Quienes me conocen saben que
la música es media vida para mí. Y buena parte de culpa de que sea así la tiene
Paul McCartney. Con él aprendí mucho del inglés que sé. Por sus canciones – las
compuestas con John Lennon y las suyas en solitario – aprendí a tocar. Durante
años rebusqué en los estantes de tiendas de música de media Europa para
conseguir todos sus discos. Tengo una reproducción de su bajo Hofner… Es de
esas personas de las que sé tanto que lo considero alguien bastante cercano. Por
todo eso, tenía una cuenta pendiente: verlo en directo.
Casi tres meses después de comprar las entradas, y después de que en las dos últimas noches los nervios me atacaban como a un niño el día de Reyes, por fin llegó la hora de dirigirse al concierto. Una vez dentro, a mi alrededor encontré a decenas de personas que compartían mi pasión por el Beatle más prolífico: jóvenes que intercambiaban anécdotas sobre Paul y sus canciones, cincuentones que recordaban el dineral que se habían gastado para conseguir alguno de sus vinilos más históricos o gente que esperaba en silencio con la mirada perdida a que llegase la hora.
Y por fin llegó. Paul saltó al
escenario escoltado por su banda, saludó a uno y otro lado, hizo un gesto a su
batería y empezó la fiesta. A hard day’s night fue la primera. Uno de los
grandes clásicos de los fab four que McCartney rescata en esta gira por primera
vez después de más de cincuenta años. Sin embargo, no puedo decir que me
sorprendiera. Aunque me propuse no leer nada sobre la gira para no saber qué me
esperaba, un día me tropecé con una noticia que desvelaba cómo comenzaba el
espectáculo de este último tour. Pero eso no me impidió disfrutar. Y canté a
voz en grito como siempre había soñado.
Un repertorio en el que
alternaron temas de rock, baladas, clásicos de los Beatles, joyas medio
olvidadas de los Wings o los últimos éxitos en solitario me hizo vibrar durante
las siguientes dos horas y media. Aunque he visto decenas de vídeos de sus
actuaciones en directo y muchos de los patrones habituales se repitieron,
también hubo espacio para canciones que no esperaba escuchar: temas de los
Beatles de esos que pasaron desapercibidos entre los grandes éxitos – You won’t
see me, Being for the Benefit of Mr. Kite! –, versiones de Wings que habían
desaparecido de los directos hace mucho tiempo – Letting go, Hi, hi, hi – o el
fruto de la reciente colaboración con Kanye West y Rihanna, que sonó genial
interpretada solo por Paul.
Otros momentos eran más
previsibles, pero no por ello perdieron valor. Verlo solo en el escenario, que
se levantó unos metros para la ocasión, tocando Blackbird con la guitarra
acústica; la versión de Something en homenaje a George Harrison, que comenzó a
tocar con un ukelele que el propio George le regaló; y qué decir de Yesterday,
que cincuenta años después sigue siendo tan bonita como el primer día, o de Hey
Jude y de ese na, na, na final en el que gasté los últimos hilos de voz que me
quedaban.
Y, al final, llegó The End. Y con The End llegó el final. Y así se terminó una sucesión de canciones antiguas que sonaron tan modernas como si las hubieran compuesto hoy y temas actuales que bien hubieran podido encajar en la mejor época de los Beatles. Ahí reside la grandeza de un artista que, con más de medio siglo de carrera a sus espaldas y a punto de cumplir 74 años, sigue transmitiendo una frescura y una vitalidad envidiables sobre el escenario.
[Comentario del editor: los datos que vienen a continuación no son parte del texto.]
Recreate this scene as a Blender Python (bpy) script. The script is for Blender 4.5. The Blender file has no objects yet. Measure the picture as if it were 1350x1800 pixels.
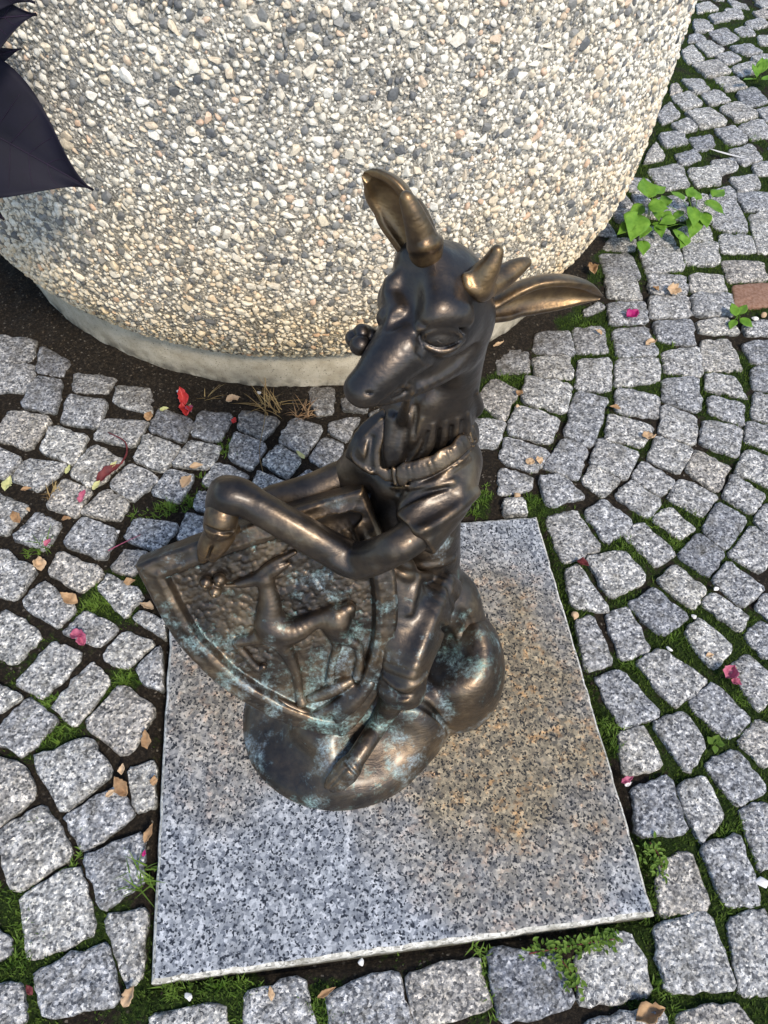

Empujado por una débil marea
humana, salí lentamente del estadio mientras escuchaba los comentarios de los
otros espectadores. Cada uno comentaba el momento que más le había llegado del
concierto. Muchos confesaban haber llorado con alguna canción en concreto.
Admito que, aunque no había planeado cuándo ni con qué tema, yo no descartaba
reaccionar así. Sin embargo, no lo hice en ningún momento. Canté, grité, bailé,
toqué las palmas y moví la cabeza al compás de las canciones, sonreí de oreja a
oreja… Pero no derramé ni una lágrima. Quizá para que no me impidieran ver ni
un solo segundo de una noche que no olvidaré fácilmente.
Ya he visto a Paul McCartney.
Ya puedo morirme tranquilo. Y él también.